There are different heights of raised bed gardens, probably as many different heights as there are different people and different tastes. My house is toward the bottom of a slope. My garden area consists mainly of clay which does not drain well and stays wet most of the planting and growing season. My attempts at low raised beds resulted in poor root growth for anything I planted, while grass and chickweed thrived, suffocating what few edibles did grow.

I decided to do a combination of the keyhole and lasagna style gardens. Pallets being discarded by stores around town became the walls of the keyhole garden. With the help of my long-suffering husband, we measured the area and then dug down approximately a foot into the clay to insert the standing pallets. The clay, incidentally, does a fantastic job of being glue, both for me when I stood in it shoveling and chopping, and to hold the pallets steady. Once the pallets were in place, with braces nailed at the corners for added support, we laid weed mat at the bottom of the bed. Then came all the fun stuff. Truckloads of black soil purchased from a place in town, wheelbarrows of long-dead leaves, brown glass clippings, truckloads of goat compost from a friend with more than she knew what to do with, newspapers, and cardboard boxes. We made layer after layer, at one point actually trying to keep track but eventually just trying to remember not to put two layers of the same thing in at once. I thought it was simply beautiful when it was finally layered to within six inches of the top.

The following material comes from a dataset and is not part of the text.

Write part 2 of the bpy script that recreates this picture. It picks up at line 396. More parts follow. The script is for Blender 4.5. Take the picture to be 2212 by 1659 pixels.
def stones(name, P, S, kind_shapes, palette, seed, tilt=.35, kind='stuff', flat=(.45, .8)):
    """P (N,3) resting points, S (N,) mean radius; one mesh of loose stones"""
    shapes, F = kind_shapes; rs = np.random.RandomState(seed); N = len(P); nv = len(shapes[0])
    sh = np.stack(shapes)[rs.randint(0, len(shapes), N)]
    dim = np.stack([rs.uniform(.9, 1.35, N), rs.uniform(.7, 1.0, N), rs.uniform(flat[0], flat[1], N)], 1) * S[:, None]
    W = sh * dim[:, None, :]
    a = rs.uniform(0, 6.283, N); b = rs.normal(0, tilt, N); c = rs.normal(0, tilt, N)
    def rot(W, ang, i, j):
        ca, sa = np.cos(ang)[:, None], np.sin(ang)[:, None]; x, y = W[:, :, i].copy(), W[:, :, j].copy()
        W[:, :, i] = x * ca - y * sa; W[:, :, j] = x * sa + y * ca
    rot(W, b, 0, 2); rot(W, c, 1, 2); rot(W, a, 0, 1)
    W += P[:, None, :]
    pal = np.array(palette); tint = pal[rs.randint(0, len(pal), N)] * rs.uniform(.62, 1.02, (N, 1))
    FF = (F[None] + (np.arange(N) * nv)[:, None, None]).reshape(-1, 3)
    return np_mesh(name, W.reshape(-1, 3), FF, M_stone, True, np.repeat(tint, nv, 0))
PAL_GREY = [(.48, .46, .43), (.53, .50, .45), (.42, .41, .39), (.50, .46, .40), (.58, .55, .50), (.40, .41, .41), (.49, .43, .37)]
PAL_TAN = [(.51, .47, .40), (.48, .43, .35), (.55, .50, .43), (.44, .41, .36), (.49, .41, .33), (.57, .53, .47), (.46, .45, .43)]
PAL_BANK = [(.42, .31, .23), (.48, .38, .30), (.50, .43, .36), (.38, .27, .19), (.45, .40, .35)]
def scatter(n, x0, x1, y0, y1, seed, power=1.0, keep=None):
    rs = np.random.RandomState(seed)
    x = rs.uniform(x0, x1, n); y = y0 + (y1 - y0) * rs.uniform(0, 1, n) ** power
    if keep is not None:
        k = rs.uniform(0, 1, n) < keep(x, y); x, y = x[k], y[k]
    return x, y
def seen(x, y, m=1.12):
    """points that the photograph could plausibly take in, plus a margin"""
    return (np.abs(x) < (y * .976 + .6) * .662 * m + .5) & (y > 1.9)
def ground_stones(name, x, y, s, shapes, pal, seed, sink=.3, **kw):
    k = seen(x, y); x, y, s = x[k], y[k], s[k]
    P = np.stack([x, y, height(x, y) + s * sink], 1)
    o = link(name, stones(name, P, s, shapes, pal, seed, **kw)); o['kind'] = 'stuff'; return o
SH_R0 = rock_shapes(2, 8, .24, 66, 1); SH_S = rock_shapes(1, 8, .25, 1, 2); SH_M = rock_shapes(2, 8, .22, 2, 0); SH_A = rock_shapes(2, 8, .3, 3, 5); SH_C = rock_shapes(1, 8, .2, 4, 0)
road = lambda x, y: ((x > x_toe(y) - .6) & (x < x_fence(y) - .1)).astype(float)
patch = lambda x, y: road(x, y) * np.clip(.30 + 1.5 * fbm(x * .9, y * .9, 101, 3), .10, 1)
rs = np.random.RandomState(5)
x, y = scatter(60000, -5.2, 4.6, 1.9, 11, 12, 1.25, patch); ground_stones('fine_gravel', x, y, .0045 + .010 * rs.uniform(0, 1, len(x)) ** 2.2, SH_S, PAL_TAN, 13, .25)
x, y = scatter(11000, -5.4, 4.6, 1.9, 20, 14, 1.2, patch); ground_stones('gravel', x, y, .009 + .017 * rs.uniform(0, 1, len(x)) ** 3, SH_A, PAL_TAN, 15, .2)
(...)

At a height of four feet, and a distance of approximately 1.5 arm length from every side, it is very comfortable to work. I planted mint, catnip, pansies, several other flowers that my 7-year-old son chose, and strawberries. Oh my goodness! I thought it was beautiful before, but nothing compared to the bounty sprouting up from that layered mass of recycled materials and dirt. Everything I planted grew, and I did very little to help it along other than an occasional watering and oo-ing and ah-ing over it at every possible opportunity.

If you have difficulty growing and keeping your garden alive, try building this raised bed. Layer recycled materials such as listed above. If you are unable to find goat manure, rabbit is probably the next best thing. You may surprise yourself, as I did, with how well your garden grows!